Rex would roll over in his grave at the way people argue over Fido. San Francisco needs a peace accord between dog owners and nonowners. Let’s set a handful of rules before we have to spray both parties with the garden hose.
Nonowners:
Be verbal about not wanting Fido around, but (in Samuel L. Jackson voice): Be cool. To a pooch, a raised voice is often a reason to play harder.

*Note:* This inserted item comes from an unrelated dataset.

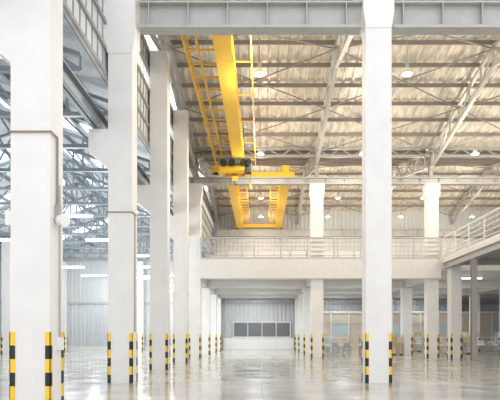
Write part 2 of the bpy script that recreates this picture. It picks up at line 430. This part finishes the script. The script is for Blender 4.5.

Be cool with people not wanting Fido around, even if you’re deep in a Golden Gate Park thicket. Some have had experiences with bad dogs, but more likely, the public just doesn’t love Fido as much as you do. Be cool with it.
Owners:
Keep the leash shorter than your wingspan when on the sidewalk. Fido should not be slicing through foot traffic with samurai trip wires.
Nonowners:
There is a dog on the sidewalk. Fido doesn’t know about single-file lines. Relax and give him a bit of a berth.
Owners:
It’s never okay to leave Fido’s crap on the sidewalk. If you forgot a baggie, get your hands dirty and embrace the joys of pet ownership.
Nonowners:
If you see curbside poop abandonment, you’re allowed to lose your cool. Let the owner have it.
Nonowners:
You may have a little extra Rosamunde’s sausage or leftover crust from Little Star, but without an owner’s nod, don’t feed Fido. Training a dog is like building a house of cards. One bad mistake starts everything over.
Owners:
Fido must be chill around eateries. Simply saying, “Oh, he’s just hungry” doesn’t make it less obnoxious when he lunges at someone’s tacos.
Nonowners:
Always ask before laying your paws on a dog. Fido may have sensitive ears, a skin irritation, or a blind eye that makes him jumpy – and snappy.
Owners:
If Fido’s a snapper, muzzle that trapper. Or don’t have him around people. It’s that simple.
Owners:
Know how it’s gross when couples canoodle on Muni? Yeah, it’s way worse with a dog. Keep the heavy petting under control, including rhetorical questions like, “Who’s the cutest doggie in the world?”
Nonowners:
If an owner is lavishing affection on Fido, just keep moving. People have the right to love their comfort animals, even if it means a post-crotch cleaning tongue across the face.